Mais la prolongation du siège affole les défenseurs; une émeute les jette sur les filles; ils refusent obéissance et se rebellent contre la comtesse; par moquerie, ils lui tendent l’épée et l’étendard. Les nerfs de la femme s’exaltent; elle accepte les emblèmes, enlève ses gens de son élan et culbute l’ennemi; et dès lors elle entre dans la joie d’orgueil et de puissance; elle s’assimile, par la domination de son esprit plus complet, le chapelain du château; ses prêches, c’est elle qui, de sa place, par son regard, les lui dicte; elle domine les gens de guerre par l’or qu’elle leur abandonne et les objets et les détails qu’elle leur fait aimer; pour sa joie [100] profonde elle entreprendra la science de l’avenir.
Le décor extérieur se déroule toujours, des hérauts, des pages, des chevaliers aux tournois, et toujours la guerre, et la finale et décisive bataille qui met fin aux sièges et fait Mahaud sans conteste libre d’elle et de son comté.
Mais tout cela n’est point le repos; l’instinct de la connaissance ne trouve pas sa pâture, et la vie corporelle, non satisfaite, s’use en phénomènes d’extase. Tandis que Mahaud continue sa magie supérieure, sa suivante et préparatrice, la vieille Torinelle, pratique pour elle et les gens du bourg une plus grossière et physique sorcellerie; à la comtesse déchue de son rêve de haute magie et qui regrette, elle offre l’usage de l’homme inférieur et simplement fort; puis, de factices désirs troublent Mahaud: elle a dans son entour immédiat un coquet et féminin personnage, elle le prend, mais ne trouve dans cette union sans contraste aucun plaisir; et, furieuse de cette faiblesse qui ressemble à du mépris, elle envoûte le pauvre sire.
Puis, les cauchemars, les hantises, les sabbats, et la recherche d’Asmodaï, le plaisir anti-physique et stérile, l’inassouvissable recherche de la sensation quand même, l’à rebours des temps navrés, jusqu’à ce que s’émeuve l’Eglise, voulant justice de la mort du malheureux envoûté.
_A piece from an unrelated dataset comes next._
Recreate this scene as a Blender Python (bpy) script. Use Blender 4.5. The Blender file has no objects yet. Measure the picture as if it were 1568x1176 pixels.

On trouve l’androgyne aux caves du château; et dans toute une faiblesse, une mollesse qui la fond à la parole du confesseur à qui naguère elle suggérait sa puissance, dans une douceur mystique et un anéantissement dévot elle meurt; trop tard arrivent ses soldats qui ne peuvent que la venger. La [101] femme, malgré toute science, est retombée à sa misère initiale, au geste de petite fille qui ne sait; l’effort est rompu et perdu en elle. Les moines qui la condamnèrent vont chercher le pardon en Palestine, et les soldats vont par bandes guerroyer et s’anéantir.
L’écriture de M. Paul Adam, dans un sujet où perpétuellement il faut montrer tangible un phénomène psychique et concréter cette réaction de l’être de façon à ce qu’il semble une action de lui, malgré de nombreuses pages accomplies, échoue parfois. Dans la partie décorative, tout émaillée de tournures de phrases et de termes Moyen Age, elle rappelle parfois de trop près la phrase trop nette de Flaubert. A part les quelques points du livre où ces défauts se manifestent, les quelques trous qui gîtent en cette trame complexe de décor et d’idéalité, c’est une sobre et nette et belle forme.
Les anciens livres de M. Paul Adam étaient des livres de notations intéressantes; mais Soi était trop long, et la Glèbe était trop brève et cursive. Etre nous montre l’arrivée de l’écrivain à la conscience exacte d’une littérature soucieuse avant tout du phénomène passionnel ambiant étudié à la clarté d’une conscience, d’un écrivain aussi suffisamment muni pour suivre les oscillations du phénomène et les résumer en de nobles lignes.